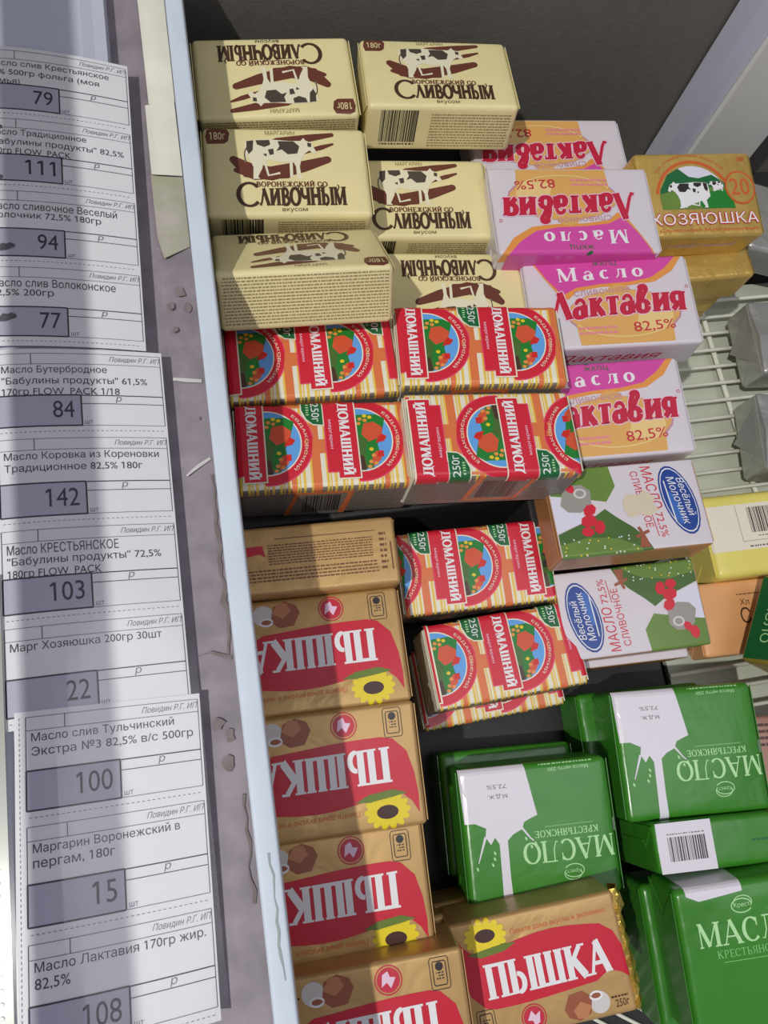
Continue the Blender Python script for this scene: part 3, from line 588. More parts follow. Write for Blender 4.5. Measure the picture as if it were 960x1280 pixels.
def art_G(variant):
    def fn(a):
        W, D = a.W, a.D; X = lambda u: (u-.5)*W; Y = lambda v: (.5-v)*D; s = 'milk_splash_print'
        if variant == 0:
            a.poly(s, gwhite2, [(X(.51), Y(.62)), (X(.56), Y(.6)), (X(.6), Y(.58)), (X(.62), Y(.53)), (X(.68), Y(.5)), (X(.72), Y(.46)), (X(.725), Y(.2)), (X(.72), Y(-.03)), (X(.785), Y(-.03)), (X(.78), Y(.2)), (X(.775), Y(.44)), (X(.8), Y(.49)), (X(.83), Y(.44)), (X(.86), Y(.5)), (X(.85), Y(.56)), (X(.92), Y(.6)), (X(.985), Y(.6)), (X(1.0), Y(1.0)), (X(.56), Y(1.0))], 1)
            a.line(s, gwhite2, [(X(.86), Y(.5)), (X(.9), Y(.38)), (X(.92), Y(.32))], [1.6, .9, .5], 1); a.line(s, gwhite2, [(X(.62), Y(.54)), (X(.57), Y(.46)), (X(.55), Y(.44))], [1.4, .8, .6], 1)
            for px, py in ((.93, .28), (.81, .38), (.815, .34), (.83, .3), (.6, .46), (.57, .4), (.53, .37), (.54, .42)): a.ell(s, palegreen, X(px), Y(py), .6, 1.2, layer=1, rot=20, n=9)
            a.text(s, greytext, '72,5%', X(.69), Y(.87), W*.13, D*.035, 2, bold=.01); a.text(s, greytext, 'м.д.ж.', X(.69), Y(.8), W*.13, D*.035, 2)
        else:
            a.poly(s, gwhite2, [(X(.06), Y(-.3)), (X(.42), Y(-.28)), (X(.4), Y(.06)), (X(.14), Y(.09)), (X(.07), Y(.05))], 1)
        tx = .03 if variant == 0 else .1; ty = .43 if variant == 0 else .38
        a.text('lettering', palegreen, '', X(tx), Y(ty), W*.6, D*.16, 2, g=serif('МАСЛО', .17, .06, .0))
        a.text('lettering', gtext if variant else palegreen, '', X(tx+.09), Y(ty+.075), W*.42, D*.05, 2, g=serif('КРЕСТЬЯНСКОЕ', .17, .08, .02))
        a.line('lettering', gtext, [(X(tx+.12), Y(ty+.1)), (X(tx+.44), Y(ty+.1))], .5, 2)
        a.arc('lettering', palegreen, X(tx+.28), Y(ty-.23), 6.2, 3.8, 0, 330, .6, 2); a.text('lettering', palegreen, 'Крест', X(tx+.235), Y(ty-.215), W*.095, D*.035, 2, bold=.01); a.arc('lettering', palegreen, X(tx+.29), Y(ty-.25), 5.5, 3.6, -40, 200, .5, 2)
        a.text('lettering', palegreen, 'Масса нетто 200г', X(.13), Y(.95), W*.28, D*.028, 2); a.text('lettering', palegreen, 'массовая доля жира сливок', X(.12), Y(.9), W*.36, D*.025, 2) if False else a.dashes('lettering', palegreen, X(.1), Y(.99), X(.46), Y(.965), 1, 2, avg=1.6)
        if variant == 1: return
        a.rect('barcode', gwhite2, -W*.44, -a.H/2+1, -W*.04, a.H/2-.5, 1, 'back'); a.barcode('barcode', -W*.35, -a.H/2+6, -W*.12, a.H/2-8, 2, 'back'); a.dashes('barcode', greytext, -W*.34, a.H/2-6, -W*.12, a.H/2-4, 1, 2, 'back', avg=1.2)
        a.rect('barcode', gwhite2, -5, -a.H/2+2, 3, a.H/2-2, 1, 'left')
    return fn
kind('G', 97, 82, 40, 4.2, 1.6, [green], None, art_G(0), green, {'milk_splash_print': 'white milk splash on the green wrapper'})
kind('Gb', 103, 88, 40, 4.2, 1.6, [green], None, art_G(1), green, {'milk_splash_print': 'white patch lapping over the upper edge'})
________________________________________
What the task asks: Retype the listing exactly. Pictures do not belong in the copy.

Exercise result:
Continue the Blender Python script for this scene: part 3, from line 588. More parts follow. Write for Blender 4.5. Measure the picture as if it were 960x1280 pixels.
def art_G(variant):
    def fn(a):
        W, D = a.W, a.D; X = lambda u: (u-.5)*W; Y = lambda v: (.5-v)*D; s = 'milk_splash_print'
        if variant == 0:
            a.poly(s, gwhite2, [(X(.51), Y(.62)), (X(.56), Y(.6)), (X(.6), Y(.58)), (X(.62), Y(.53)), (X(.68), Y(.5)), (X(.72), Y(.46)), (X(.725), Y(.2)), (X(.72), Y(-.03)), (X(.785), Y(-.03)), (X(.78), Y(.2)), (X(.775), Y(.44)), (X(.8), Y(.49)), (X(.83), Y(.44)), (X(.86), Y(.5)), (X(.85), Y(.56)), (X(.92), Y(.6)), (X(.985), Y(.6)), (X(1.0), Y(1.0)), (X(.56), Y(1.0))], 1)
            a.line(s, gwhite2, [(X(.86), Y(.5)), (X(.9), Y(.38)), (X(.92), Y(.32))], [1.6, .9, .5], 1); a.line(s, gwhite2, [(X(.62), Y(.54)), (X(.57), Y(.46)), (X(.55), Y(.44))], [1.4, .8, .6], 1)
            for px, py in ((.93, .28), (.81, .38), (.815, .34), (.83, .3), (.6, .46), (.57, .4), (.53, .37), (.54, .42)): a.ell(s, palegreen, X(px), Y(py), .6, 1.2, layer=1, rot=20, n=9)
            a.text(s, greytext, '72,5%', X(.69), Y(.87), W*.13, D*.035, 2, bold=.01); a.text(s, greytext, 'м.д.ж.', X(.69), Y(.8), W*.13, D*.035, 2)
        else:
            a.poly(s, gwhite2, [(X(.06), Y(-.3)), (X(.42), Y(-.28)), (X(.4), Y(.06)), (X(.14), Y(.09)), (X(.07), Y(.05))], 1)
        tx = .03 if variant == 0 else .1; ty = .43 if variant == 0 else .38
        a.text('lettering', palegreen, '', X(tx), Y(ty), W*.6, D*.16, 2, g=serif('МАСЛО', .17, .06, .0))
        a.text('lettering', gtext if variant else palegreen, '', X(tx+.09), Y(ty+.075), W*.42, D*.05, 2, g=serif('КРЕСТЬЯНСКОЕ', .17, .08, .02))
        a.line('lettering', gtext, [(X(tx+.12), Y(ty+.1)), (X(tx+.44), Y(ty+.1))], .5, 2)
        a.arc('lettering', palegreen, X(tx+.28), Y(ty-.23), 6.2, 3.8, 0, 330, .6, 2); a.text('lettering', palegreen, 'Крест', X(tx+.235), Y(ty-.215), W*.095, D*.035, 2, bold=.01); a.arc('lettering', palegreen, X(tx+.29), Y(ty-.25), 5.5, 3.6, -40, 200, .5, 2)
        a.text('lettering', palegreen, 'Масса нетто 200г', X(.13), Y(.95), W*.28, D*.028, 2); a.text('lettering', palegreen, 'массовая доля жира сливок', X(.12), Y(.9), W*.36, D*.025, 2) if False else a.dashes('lettering', palegreen, X(.1), Y(.99), X(.46), Y(.965), 1, 2, avg=1.6)
        if variant == 1: return
        a.rect('barcode', gwhite2, -W*.44, -a.H/2+1, -W*.04, a.H/2-.5, 1, 'back'); a.barcode('barcode', -W*.35, -a.H/2+6, -W*.12, a.H/2-8, 2, 'back'); a.dashes('barcode', greytext, -W*.34, a.H/2-6, -W*.12, a.H/2-4, 1, 2, 'back', avg=1.2)
        a.rect('barcode', gwhite2, -5, -a.H/2+2, 3, a.H/2-2, 1, 'left')
    return fn
kind('G', 97, 82, 40, 4.2, 1.6, [green], None, art_G(0), green, {'milk_splash_print': 'white milk splash on the green wrapper'})
kind('Gb', 103, 88, 40, 4.2, 1.6, [green], None, art_G(1), green, {'milk_splash_print': 'white patch lapping over the upper edge'})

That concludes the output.